Ну ладно. В субботу была ёлка. Думала, что будет тоска тёмная, и не хотела идти. Но Мамочка убедила, что народу здорово мало. Пошла. Сразу же подцепила пятиротников и с ними просидела весь вечер. Взяла себя в руки и начала развлекать их и развеселять. Удалось, и время провели славно. Вначале скучно было, бегали вокруг ёлки, я воспользовалась тем, что нога болит, и сидела, избавила себя и других о такого удовольствия. Когда начались танцы, я все убеждала мальчиков танцевать. И убедила. Как они волновались перед танцами. Киташевский, напр<имер>, никак не решался пригласить меня, а когда пошла с Годяцким, он очень растерялся и меня приглашал: «Годяцкий — потом мне». Очень скучала Ирина Насонова, никого-то не было около нее, а она ведь привыкла к ухаживаниям. Я позвала ее к себе и заставляла Годяцкого танцевать с ней.

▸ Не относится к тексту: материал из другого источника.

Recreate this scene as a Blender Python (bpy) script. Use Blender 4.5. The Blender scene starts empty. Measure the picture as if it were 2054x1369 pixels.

Вчера я позвала этих же мальчишек идти за нарциссами. С нами ходил и Бимс. Прелестная собачонка, обыкновенно он меня боится и лает издали, а тут совсем привык и лизался. Он страшно устал, и мы его уже тащили на руках. А дома он, пока мы пили кофе, спал, как маленький ребенок. Ах, славный пёсик!

Вечером эти мальчики позвали меня идти в кинематограф. Ходила вся пятая рота (8 человек), кроме Бориса Николаева. Тот, хоть и страшный любитель кино, но такой дикарь, что со мной не пошел.

Вечер.

Сейчас я расстроена. Даже не знаю точно — чем. Папа-Коля получил письмо от Васи, очень коротенькое, официальное. Это меня расстроило. Хотя я сегодня решила твердо наплевать на всех, но это меня расстроило. Сейчас перечитала кое-что из прошлогоднего дневника и опять разволновалась, почувствовала, что не вернулась еще домой, в семью я не могу вернуться, слишком сильны еще старые образы.

Там, в той комнате, уже играют «разгонный», значит, много времени прошло с почты. А я только одно глупейшее письмо Дёме написала и больше ничего. Опять расхандрилась.